The United States has approximately 900 troops in Syria, including forces working with Kurdish allies in the opposition-held northeast to prevent the Islamic State group’s resurgence.

Gen. Bryan Fenton, head of US Special Operations Command, declined to speculate on how the upheaval in Syria would affect the US military’s presence in the country. “It’s still too early to tell,” he said.

The focus on disrupting IS operations in Syria and protecting US troops would remain unchanged, according to Fenton during a panel at the Reagan event.

Syrian opposition activists and regional officials have been closely watching for any indication from the incoming Trump administration on how the United States will respond to rebel advances against Assad.

During the same California event, Robert Wilkie, Trump’s defense transition chief and former Secretary of Veterans Affairs, stated that the fall of the “murderous Assad regime” would deal a major blow to Iran’s power.

In his post, Trump claimed that Russia “is so tied up in Ukraine” that it “seems incapable of stopping this literal march through Syria, a country they have protected for years.” He suggested that rebels could force Assad from power.

The president-elect criticized the United States’ overall handling of the war, but suggested that routing Assad and Russian forces may be for the best.

“Syria is a mess, but it is not our friend, and the United States should have no involvement in it.
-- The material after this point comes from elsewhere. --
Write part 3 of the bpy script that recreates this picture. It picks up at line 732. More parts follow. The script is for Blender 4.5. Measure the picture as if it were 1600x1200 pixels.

This is not our fight. Allow it to play out. “DO NOT GET INVOLVED!” he wrote in a Saturday post.

Mouaz Moustafa, an influential Syrian opposition activist in Washington, interrupted a press briefing to read Trump’s post and appeared to choke up.

He said Trump’s declaration that the United States should withdraw from the conflict was the best outcome that Syrians opposed to Assad could hope for.

As they advance across Syria, rebels are freeing political detainees held by the Assad regime from government prisons.

Moustafa promised reporters on Saturday that opposition forces would keep an eye out for any US detainees and do everything possible to protect them.

According to Moustafa, this includes Austin Tice, an American journalist who has been missing for more than a decade and is suspected of being held by Assad.

Hayat Tahrir al-Sham abandoned al-Qaida in 2016 and has worked to rebrand itself, including cracking down on some Islamic extremist groups and fighters in its territory while portraying itself as a protector of Christians and other religious minorities.

While the United States and the United Nations continue to designate it as a terrorist organization, Trump’s first administration informed lawmakers that the US was no longer targeting the group’s leader, Abu Mohammed al-Golani.